Otto Gutfreund

Otto Gutfreund

1889 – 1927

Otto Gutfreund was born on 3 August in 1889 in the town of Dvůr Králové nad Labem as the fourth of five children of Karel and Emilie Gutfreund. During 1903-1906 he studied at Škola výtvarných umění (School of Creative Arts) in the town of Bechyně. After completion, he attended Umělecko-průmyslová škola (College of Decorative Arts) in Prague for the next three years. In 1909 Gutfreund discovered the works of Antoine Bourdelle during his exhibition in Prague organized by the artistic group SVU Mánes. In November Gutfreund travelled to Paris and enrolled to study at Bourdelle’s sculpture class at Grande Chaumiere academy. In Paris he met Auguste Rodin and discovered medieval art.

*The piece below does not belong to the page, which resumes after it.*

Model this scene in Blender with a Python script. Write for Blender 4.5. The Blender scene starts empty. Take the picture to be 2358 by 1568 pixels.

After a year Gutfreund left Bourdelle’s teaching course and travelled to Great Britain, Belgium, the Netherlands, subsequently returning to Prague.
In 1911 Gutfreund became a member of Skupina výtvarných umělců (Group of Creative Artists) in Prague and exhibited there his first cubist sculpture Úzkost (Anxiety). The next year he participated in the second exhibition of the Group and showed his works Hamlet, Harmony and Concert. Between 1913 and 1914 he used the principles of analytical cubism in his work. In the third exhibition Gutfreund displayed the cubist works Viki and Head with a Hat. He exhibited at Der Sturm gallery in Berlin and at the fourth Group exhibition in Prague. In 1914 he travelled to Paris where he met Pablo Picasso, Juan Gris, Guillaume Apollinaire and Daniel-Henry Kahnweiler.

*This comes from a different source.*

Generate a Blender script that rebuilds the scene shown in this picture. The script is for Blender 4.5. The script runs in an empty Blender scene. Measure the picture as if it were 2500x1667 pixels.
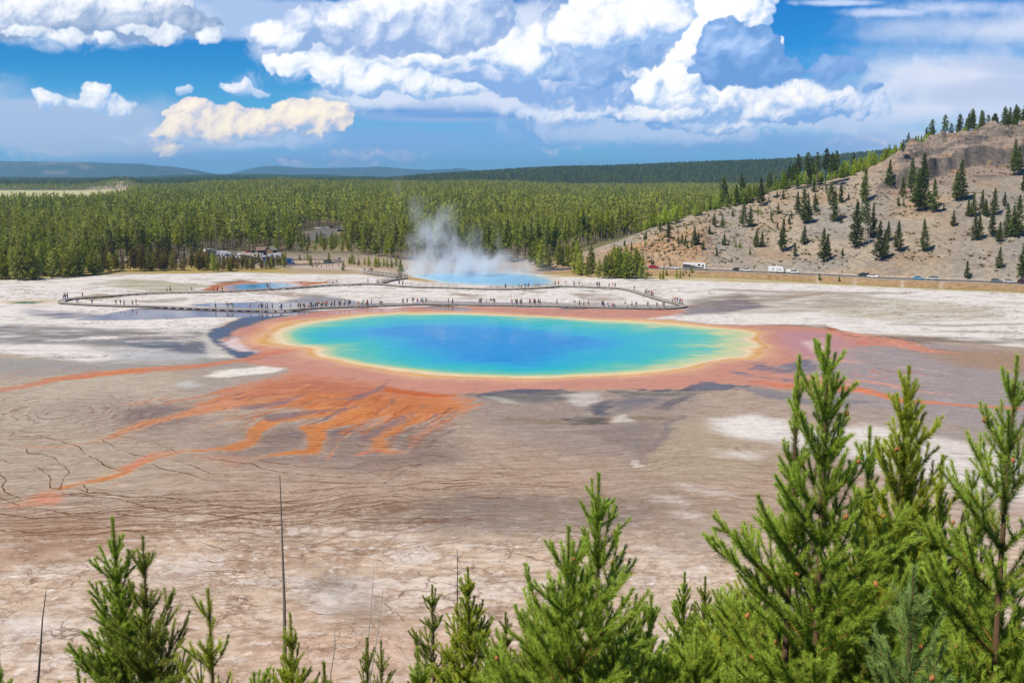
import bpy, bmesh, math, random
import numpy as np
from mathutils import Vector, Matrix

scene = bpy.context.scene
COL = scene.collection
R = math.radians
# ------------------------------------------------------------------ camera
CAMZ = 40.0                      # eye height above the basin floor
F = 2639.0                       # focal length in pixels of the 2500 px wide photograph
PIT = math.atan((833.5 - 425.0) / F)
cam_data = bpy.data.cameras.new("camera")
cam = bpy.data.objects.new("camera", cam_data)
COL.objects.link(cam)
cam_data.sensor_width = 36.0
cam_data.lens = F / 2500.0 * 36.0
cam_data.clip_start = 0.1
cam_data.clip_end = 80000.0
cam.location = (0, 0, CAMZ)
cam.rotation_euler = (math.pi / 2 - PIT, 0, 0)
scene.camera = cam
# ------------------------------------------------------------------ light
SUN_EL, SUN_AZ = R(52), R(-128)  # azimuth measured from +Y towards +X: the sun is behind and to the left
SUN = Vector((math.sin(SUN_AZ) * math.cos(SUN_EL), math.cos(SUN_AZ) * math.cos(SUN_EL), math.sin(SUN_EL)))
sl = bpy.data.lights.new("sun", 'SUN')
sl.energy = 4.9
sl.angle = R(0.5)
sl.color = (1.0, 0.925, 0.79)
so = bpy.data.objects.new("sun", sl)
COL.objects.link(so)
so.location = (0, 0, 200)
so.rotation_euler = SUN.to_track_quat('Z', 'Y').to_euler()
scene.view_settings.view_transform = 'Standard'
scene.view_settings.look = 'None'
scene.view_settings.exposure = 0.28
scene.view_settings.gamma = 1.0
scene.render.engine = 'CYCLES'
cy = scene.cycles
cy.use_denoising = True
try:
    cy.denoiser = 'OPENIMAGEDENOISE'
    cy.denoising_input_passes = 'RGB_ALBEDO_NORMAL'
except Exception:
    pass
cy.max_bounces = 6
cy.diffuse_bounces = 2
cy.glossy_bounces = 2
cy.transmission_bounces = 2
cy.transparent_max_bounces = 12
cy.volume_bounces = 3
cy.volume_step_rate = 1.0
cy.volume_max_steps = 128

# ------------------------------------------------------------------ photo pixel -> place
CP, SP = math.cos(PIT), math.sin(PIT)
def pray(px, py):
    cx = (px - 1250.0) / F
    cyy = -(py - 833.5) / F
    return cx, CP + cyy * SP, -SP + cyy * CP
def gp(px, py, h=0.0):
    dx, dy, dz = pray(px, py)
    t = (h - CAMZ) / dz
    return dx * t, dy * t
def at(px, py, Y):
    """the point at depth Y seen at a photo pixel"""
    dx, dy, dz = pray(px, py)
    t = Y / dy
    return Vector((dx * t, Y, CAMZ + dz * t))
def uv(px, py):
    dx, dy, dz = pray(px, py)
    return dx / dy, dz / dy
def zz(ox, oy, s, pts):
    return [(ox + x / s, oy + y / s) for x, y in pts]
def Z1(*p): return zz(0, 600, 2.352, p)
def Z2(*p): return zz(1000, 740, 2.352, p)
def Z3(*p): return zz(1700, 740, 2.94, p)
def Z4(*p): return zz(0, 900, 2.352, p)
def Q(*p): return zz(0, 0, 0.9408, p)
def ground_poly(pts): return [gp(x, y) for x, y in pts]

# ------------------------------------------------------------------ object helpers
def tag(o, label=None, cat=None, group=None, kind=None):
    if label: o['label'] = label
    if cat: o['category'] = cat
    if group: o['group'] = group
    if kind: o['kind'] = kind
    return o
def empty(name, loc=(0, 0, 0), rz=0.0, label=None, cat=None, group=None):
    o = bpy.data.objects.new(name, None)
    COL.objects.link(o)
    o.location = loc
    o.rotation_euler = (0, 0, rz)
    o.empty_display_size = 0.3
    tag(o, label, cat, group)
    return o
def mesh_np(name, V, Fc, mats=(), midx=None, smooth=False):
    """V (n,3); Fc (m,k) with k = 3 or 4, or a list of such arrays"""
    me = bpy.data.meshes.new(name)
    V = np.asarray(V, np.float32)
    FL = Fc if isinstance(Fc, list) else [Fc]
    FL = [np.asarray(f, np.int32) for f in FL if len(f)]
    me.vertices.add(len(V))
    me.vertices.foreach_set("co", V.ravel())
    nl = sum(f.size for f in FL); nf = sum(len(f) for f in FL)
    me.loops.add(nl)
    me.loops.foreach_set("vertex_index", np.concatenate([f.ravel() for f in FL]))
    me.polygons.add(nf)
    sizes = np.concatenate([np.full(len(f), f.shape[1], np.int32) for f in FL])
    starts = np.concatenate([[0], np.cumsum(sizes)[:-1]]).astype(np.int32)
    me.polygons.foreach_set("loop_start", starts)
    for m in mats: me.materials.append(m)
    if midx is not None: me.polygons.foreach_set("material_index", np.asarray(midx, np.int32))
    me.polygons.foreach_set("use_smooth", np.full(nf, smooth, bool))
    me.update(calc_edges=True)
    return me
def link(name, me, parent=None, loc=None):
    o = bpy.data.objects.new(name, me)
    COL.objects.link(o)
    if parent is not None: o.parent = parent
    if loc is not None: o.location = loc
    return o
def fattr(me, name, arr):
    a = me.attributes.new(name, 'FLOAT', 'POINT')
    a.data.foreach_set("value", np.asarray(arr, np.float32).ravel())
def cattr(me, name, arr):
    a = me.attributes.new(name, 'FLOAT_COLOR', 'POINT')
    arr = np.asarray(arr, np.float32)
    if arr.shape[1] == 3: arr = np.concatenate([arr, np.ones((len(arr), 1), np.float32)], 1)
    a.data.foreach_set("color", arr.ravel())
def kids(o): return [c for c in bpy.data.objects if c.parent == o]
LAST = []
def dup(root, ch, loc, rz=0.0, sc=1.0, label=None, group=None, mats=None):
    """copy of a thing and its parts (ch: list of (part, [sub-parts]))"""
    r = root.copy(); COL.objects.link(r)
    r.location = loc; r.rotation_euler = (0, 0, rz)
    r.scale = (sc, sc, sc) if not isinstance(sc, (tuple, list)) else sc
    if label: r['label'] = label
    if group: r['group'] = group
    LAST.clear()
    for p, subs in ch:
        c = p.copy(); COL.objects.link(c); c.parent = r; LAST.append(c)
        if mats and p.name.split('.')[0] in mats:
            c.material_slots[0].link = 'OBJECT'
            c.material_slots[0].material = mats[p.name.split('.')[0]]
        for s in subs:
            d = s.copy(); COL.objects.link(d); d.parent = c
    return r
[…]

At the declaration of the First World War Gutfreund was in Paris and decided to join the French Foreign Legion. He participated at the fighting on the Somme, at L'Artois and Champagne. In 1915 he applied to join the French Army and the following year had been imprisoned after his application was refused both for the French Army and the Czechoslovak Legion. He spent two years in Saint- Michel-de-Frigolet prison camp near Bouches-du-Rhône. In 1918 he was moved to a civilian camp at Blanzy and after his release he settled in Paris to continue his work. For a short time he returned to Prague to accept a membership of the artistic group SVU Mánes.

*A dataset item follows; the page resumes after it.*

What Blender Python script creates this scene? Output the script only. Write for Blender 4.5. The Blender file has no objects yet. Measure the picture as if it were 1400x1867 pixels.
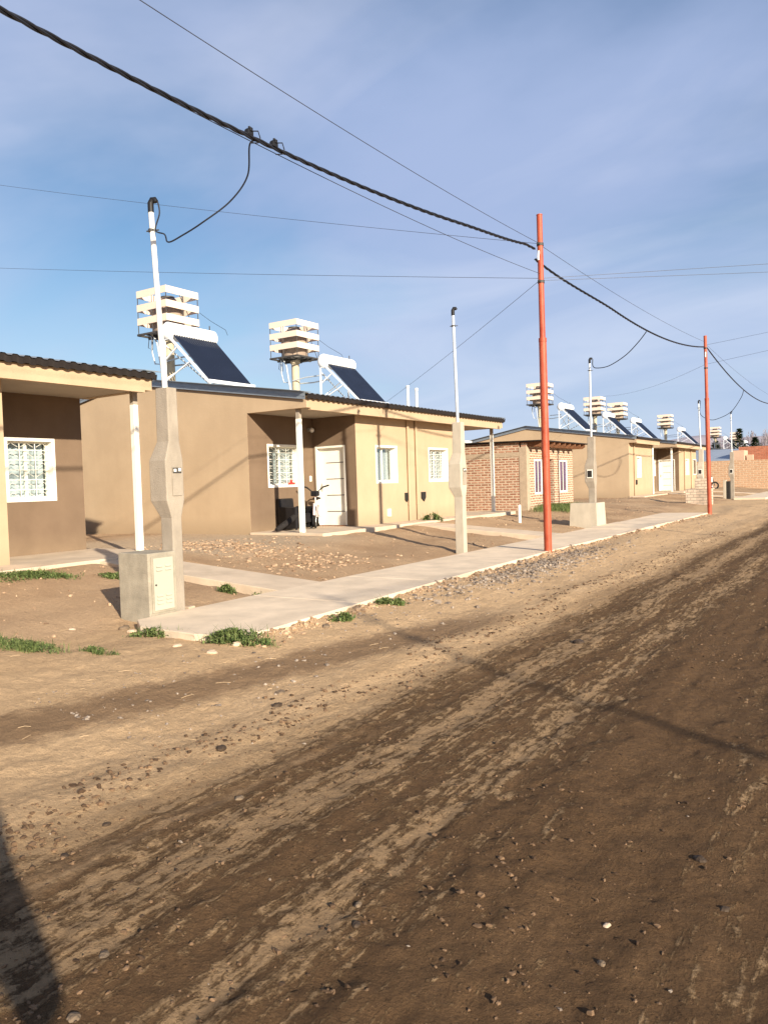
import bpy, bmesh, math, random
from mathutils import Vector, noise, Matrix
random.seed(7)
PI = math.pi
rad = math.radians
scene = bpy.context.scene
C = scene.collection

# ------------------------------------------------------------------ camera
EYE = Vector((0, 0, 1.5))
YAW, PITCH, ROLL = 33.0, 2.1, 1.78
fw = Vector((-math.sin(rad(YAW)) * math.cos(rad(PITCH)), math.cos(rad(YAW)) * math.cos(rad(PITCH)), -math.sin(rad(PITCH))))
rt = Vector((math.cos(rad(YAW)), math.sin(rad(YAW)), 0))
up = rt.cross(fw)
rt2 = rt * math.cos(rad(ROLL)) - up * math.sin(rad(ROLL))
up2 = up * math.cos(rad(ROLL)) + rt * math.sin(rad(ROLL))
cd = bpy.data.cameras.new("camera")
cam = bpy.data.objects.new("camera", cd)
C.objects.link(cam)
M = Matrix((rt2, up2, -fw)).transposed().to_4x4()
M.translation = EYE
cam.matrix_world = M
cd.sensor_fit = 'HORIZONTAL'
cd.sensor_width = 36
cd.lens = 36
cd.clip_start = 0.03
cd.clip_end = 5000
scene.camera = cam

# ------------------------------------------------------------------ light
SUN_EL = 19.5
SH = Vector((-0.872, 0.490, 0)).normalized()          # direction shadows fall
sd = bpy.data.lights.new("sun", 'SUN')
sun = bpy.data.objects.new("sun", sd)
C.objects.link(sun)
sd.energy = 4.8
sd.angle = rad(0.7)
sd.color = (1.0, 0.885, 0.715)
dirv = Vector((SH.x * math.cos(rad(SUN_EL)), SH.y * math.cos(rad(SUN_EL)), -math.sin(rad(SUN_EL))))
sun.rotation_euler = dirv.to_track_quat('-Z', 'Y').to_euler()

world = bpy.data.worlds.new("World")
scene.world = world
world.use_nodes = True
wn = world.node_tree
wn.nodes.clear()
def N(nt, t, **k):
    n = nt.nodes.new(t)
    for a, b in k.items():
        if a in n.inputs.keys() if isinstance(a, str) else False:
            n.inputs[a].default_value = b
        else:
            setattr(n, a, b)
    return n
sky = wn.nodes.new('ShaderNodeTexSky')
sky.sky_type = 'NISHITA'
sky.sun_disc = False
sky.sun_elevation = rad(SUN_EL)
sunpos = -SH
sky.sun_rotation = math.atan2(sunpos.x, sunpos.y)
sky.air_density = 1.0
sky.dust_density = 0.6
sky.ozone_density = 1.6
tc = wn.nodes.new('ShaderNodeTexCoord')
sep = wn.nodes.new('ShaderNodeSeparateXYZ')
wn.links.new(tc.outputs['Generated'], sep.inputs[0])
def wm(op, a, b=None, c=None):
    n = wn.nodes.new('ShaderNodeMath')
    n.operation = op
    for i, v in enumerate((a, b, c)):
        if v is None: continue
        if isinstance(v, (int, float)): n.inputs[i].default_value = v
        else: wn.links.new(v, n.inputs[i])
    return n.outputs[0]
den = wm('ADD', wm('MAXIMUM', sep.outputs[2], 0.0), 0.22)
cx = wm('DIVIDE', sep.outputs[0], den)
cy = wm('DIVIDE', sep.outputs[1], den)
comb = wn.nodes.new('ShaderNodeCombineXYZ')
wn.links.new(cx, comb.inputs[0])
wn.links.new(cy, comb.inputs[1])
mp = wn.nodes.new('ShaderNodeMapping')
mp.inputs['Rotation'].default_value = (0, 0, rad(75))
mp.inputs['Scale'].default_value = (0.55, 1.0, 1)
mp.inputs['Location'].default_value = (3.3, 1.2, 0.4)
wn.links.new(comb.outputs[0], mp.inputs[0])
nz = wn.nodes.new('ShaderNodeTexNoise')
nz.inputs['Scale'].default_value = 0.62
nz.inputs['Detail'].default_value = 7
nz.inputs['Roughness'].default_value = 0.5
nz.inputs['Distortion'].default_value = 0.5
wn.links.new(mp.outputs[0], nz.inputs['Vector'])
cr = wn.nodes.new('ShaderNodeValToRGB')
cr.color_ramp.elements[0].position = 0.36
cr.color_ramp.elements[1].position = 0.60
cr.color_ramp.interpolation = 'EASE'
wn.links.new(nz.outputs['Fac'], cr.inputs[0])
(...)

In 1920 Gutfreund moved permanently to Czechoslovakia and lived in Prague and his birth-place town Dvůr Králové nad Labem. His works of the 1920s are generally realistic in form,[1] and exemplify the postwar "return to order" in the arts. He executed many small works in polychrome ceramic, such as the Textile Worker (1921) in the National Gallery in Prague. In 1921 he participated at the third exhibition of Tvrdošíjní held in Prague, Brno and Košice. In 1924 he exhibited at the Exhibition of Modern Czechoslovak Art in Paris and in 1925 in the Czechoslovak Pavilion of International Decorative Arts Exhibition in Paris. The following year Gutfreund was made a professor of architectural sculpture at Umělecko-průmyslová škola (College of Decorative Arts) in Prague and took part in the Société Anonyme exhibition in New York.
Tragically, on 2 June, 1927 Gutfreund, at the height of his artistic powers, drowned in the river Vltava in Prague.